AI Research Brief Generator is a skill published by agensi that equips an AI agent with a structured research methodology for producing professional intelligence briefings from brief prompts. Rather than summarizing the first few search results, the skill enforces a multi-perspective querying approach: it conducts primary, adjacent, and contrarian searches to reduce blind spots and echo chambers. Every source is evaluated on a 0–10 scale for credibility and recency, and sources that fall below the quality threshold are discarded. Factual claims require at least two independent sources before they appear in the output. The skill also identifies where data sources agree versus where they conflict, separating consensus findings from contested claims and flagging that distinction explicitly. Output is formatted as structured Markdown documents suited for decision-makers. These documents include inline citations with source and year, source-bias assessments, risk matrices, source analysis tables, confidence ratings (high or medium) for recommendations, and methodology notes. This makes the final report a defensible intelligence product rather than a plain summary. The skill has no listed environment variables and exposes no discrete tools; its value is in the workflow logic it applies when an agent calls it. It is classified as a skill, not an MCP server, so it fits agent frameworks that support the skill kind rather than tool-call integrations.

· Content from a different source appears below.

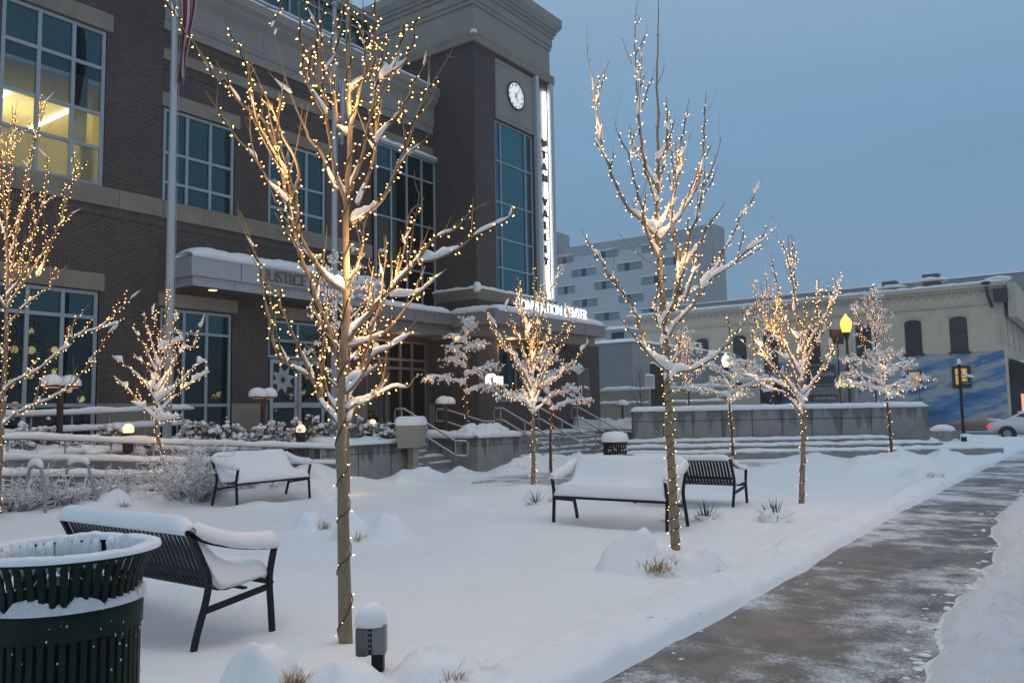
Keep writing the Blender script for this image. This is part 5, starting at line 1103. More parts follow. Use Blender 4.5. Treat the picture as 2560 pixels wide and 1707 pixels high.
# ---------------------------------------------------------------- annex and low tan building
XA = 44.0; ca = pX(1580, 853, XA); an = thing('annex_building', 'smooth grey windowless annex with a snowy flat roof and a lit recess', 'building', (XA, 24, 0))
za = ca[2]
b = MB(); b.box(XA, ca[1], 2.3, XA+18, 44, za); b.box(XA+2.5, ca[1]+.5, -.1, XA+18, 44, 2.296); wpart(an, b, 'wall', 'annex_grey')
b = MB()
for k in range(8): b.box(XA-.006, ca[1]+2*k+1, 2.3, XA+.01, ca[1]+2*k+1.03, za)
for k in range(6): b.box(XA+2*k+1.5, ca[1]-.006, 2.3, XA+2*k+1.53, ca[1]+.01, za)
for z in (3.1, 3.9, 4.7): b.box(XA-.006, ca[1], z, XA+.01, 44, z+.03); b.box(XA, ca[1]-.006, z, XA+18, ca[1]+.01, z+.03)
wpart(an, b, 'panel_joints', 'hotel_grey')
b = MB(); snow_pad(b, XA-.1, ca[1]-.1, XA+18, 44, za, .25, 4, .6, .3); wpart(an, b, 'snow_cap', 'snow', True)
q = pX(1535, 960, XA+2.4); b = MB(); b.box(XA+2.38, q[1]-.9, 2.296-1.6, XA+2.49, q[1]+3.0, 2.29); wpart(an, b, 'recess_wall', 'tan_paint'); b = MB(); b.box(XA+.9, q[1]-.8, 2.24, XA+1.6, q[1]+.3, 2.29); wpart(an, b, 'recess_light', 'soffit_glow')
q = pX(1558, 845, XA+3); t = thing('rooftop_unit', 'boxy air conditioning unit on the snowy annex roof', 'air conditioner', (XA+3, q[1], za+.1)); b = MB(); b.box(-.9, -.8, 0, .9, .8, .95); part(t, b, 'casing', 'hotel_grey'); b = MB(); b.box(-.92, -.55, .2, -.901, .35, .75); part(t, b, 'grille', 'window_dark'); b = MB(); snow_pad(b, -.95, -.85, .95, .85, .95, .18, 3, .2); part(t, b, 'snow_cap', 'snow', True)
q = pX(1500, 977, 37.0); c = pX(1668, 962, 37.0); t = wthing('low_building', 'low tan building with a snow topped parapet behind the planter', 'building', 37, 18)
b = MB(); b.box(37.0, c[1]-3, -.1, 41.5, q[1], q[2]); b.box(36.6, c[1]-3, -.1, 37.0, q[1]-.1, pX(1560, 1008, 37)[2]); wpart(t, b, 'wall', 'tan_paint'); b = MB(); snow_ribbon(b, [(37.15, c[1]-3, q[2]), (37.15, q[1], q[2])], .4, .16, 4, .3); snow_ribbon(b, [(36.75, c[1]-3, pX(1560, 1008, 37)[2]), (36.75, q[1]-.1, pX(1560, 1008, 37)[2])], .4, .12, 5, .3); wpart(t, b, 'snow_cap', 'snow', True)
b = MB(); b.box(36.58, c[1]+1.0, .8, 36.597, c[1]+2.2, 1.2); wpart(t, b, 'window', 'window_dark')
# ---------------------------------------------------------------- car on the cross street
cp = pX(2505, 1080, 49.5)
car = thing('parked_car', 'white two door car with a red tail lamp driving past the mural', 'car', (49.3, cp[1]-1.65, -.09), -math.pi/2)
car.name = 'white_car'
body = MB()
side = [(-2.15, .32), (-2.22, .55), (-2.18, .80), (-2.10, .93), (-1.75, .985), (-1.3, .985), (-.5, .98), (.55, .95), (1.3, .90), (1.85, .80), (2.12, .66), (2.2, .48), (2.15, .30)]
def carsec(mb, prof, hw, top=None):
    n = len(prof); v = []; f = []
    ks = [(-1, .0), (-.96, .05), (0, .05), (.96, .05), (1, 0)]
    for (x, z) in prof: pass
    low = .24
    for i, (x, z) in enumerate(prof):
        w = hw*(1-.10*max(0, abs(x)-1.6)/.6)
        v += [(x, -w*.94, low), (x, -w, max(low+.02, z*.62)), (x, -w*.93, max(low+.03, z*.97)), (x, -w*.60, z+.012), (x, w*.60, z+.012), (x, w*.93, max(low+.03, z*.97)), (x, w, max(low+.02, z*.62)), (x, w*.94, low)]
    for i in range(n-1):
        for k in range(8): k2 = (k+1) % 8; f.append((i*8+k, (i+1)*8+k, (i+1)*8+k2, i*8+k2))
    f.append(tuple(range(8))); f.append(tuple((n-1)*8+k for k in range(7, -1, -1))); mb.add(v, f)
carsec(body, side, .86); subd(part(car, body, 'body', 'car_white', True), 1)
cab = MB(); cv_ = [(-1.55, .97, .70), (-.75, 1.36, .55), (.1, 1.39, .55), (.95, .95, .70)]
cab.add([(x, s_*w, z) for x, z, w in cv_ for s_ in (-1, 1)]+[(-1.55, -.72, .9), (-1.55, .72, .9), (.95, -.72, .9), (.95, .72, .9)], [(0, 1, 3, 2), (2, 3, 5, 4), (4, 5, 7, 6), (0, 2, 4, 6), (1, 7, 5, 3), (0, 6, 10, 8), (1, 9, 11, 7), (0, 8, 9, 1), (6, 7, 11, 10)]); bevel(part(car, cab, 'cabin', 'car_white', False), .05, 3)
for sy in (-1, 1):
    g = MB(); yy = lambda w: sy*(w+.012)
    g.add([(-1.15, yy(.665), 1.0), (.70, yy(.685), .99), (.10, yy(.575), 1.33), (-.68, yy(.575), 1.31)], [(0, 1, 2, 3)]); part(car, g, 'side_window', 'car_glass')
g = MB(); g.add([(-1.50, -.62, 1.0), (-1.50, .62, 1.0), (-.80, .52, 1.345), (-.80, -.52, 1.345)], [(0, 1, 2, 3)]); g.v = [(x-.015, y, z+.012) for x, y, z in g.v]; part(car, g, 'rear_window', 'car_glass')
sn_ = MB(); sn_.blob((-.3, 0, 1.37), (.62, .58, .09), 3, 16, 6, .06); sn_.blob((-1.85, 0, .98), (.34, .70, .06), 4, 14, 6, .06); part(car, sn_, 'snow_cover', 'snow', True)
g = MB(); g.box(-2.2, -.78, 1.0, -2.02, .78, 1.08); part(car, g, 'spoiler', 'car_white')
for sy in (-1, 1):
    g = MB(); g.box(-2.20, sy*.86-.16, .66, -2.05, sy*.86+.04 if sy > 0 else sy*.86+.16, .78); part(car, g, 'tail_lamp', 'tail_red')
    for xw in (-1.32, 1.30):
        w = MB(); pr = [(0, -.1), (.2, -.1), (.29, -.09), (.31, 0), (.29, .09), (.2, .1), (0, .1)]
        w.lathe(pr, 24); w.v = [(xw+p[0], sy*.80+p[2], .31+p[1]) for p in w.v]; wh = part(car, w, 'wheel', 'tyre', False)
        w = MB(); w.lathe([(0, .0), (.05, .01), (.19, .004)], 10); w.v = [(xw+p[0], sy*(.905+abs(p[2])), .31+p[1]) for p in w.v]; part(wh, w, 'rim', 'rim_metal')
        w = MB(); w.lathe([(.31, .0), (.40, .0)], 20, a0=0, a1=math.pi); w.v = [(xw+p[0], sy*.868, .31+p[1]) for p in w.v]; part(car, w, 'wheel_arch', 'tyre')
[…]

Ai Research Brief Generator
Turn brief prompts into professional, multi-source research reports with verified citations and risk assessments.
Install
cmdop skills install agensi-ai-research-brief-generator
Use cases
- Use it to generate competitive intelligence briefs that surface contrarian viewpoints alongside mainstream consensus.
- Use it to produce executive-ready market research reports with inline citations from multiple verified sources.
- Use it to automate due-diligence summaries that flag contested claims and low-credibility sources.
- Use it to create risk matrices from open-source research on a topic or entity.
- Use it to replace ad-hoc web searches with a repeatable, documented research methodology inside an agent workflow.
When to use it
- When an agent task requires a defensible, citation-backed research output rather than a quick answer.
- When the workflow needs source credibility scoring and explicit methodology notes.
- When reports must distinguish between consensus findings and contested or conflicting data.
- When the output consumer is a decision-maker who needs structured Markdown with risk assessments.
When not to use it
- When the agent runtime does not support the skill kind — this is not an MCP server with tool calls.
- When the task requires real-time data retrieval tied to a specific search API, as no tool integrations are listed.
- When a simple factual lookup is sufficient and structured report formatting adds no value.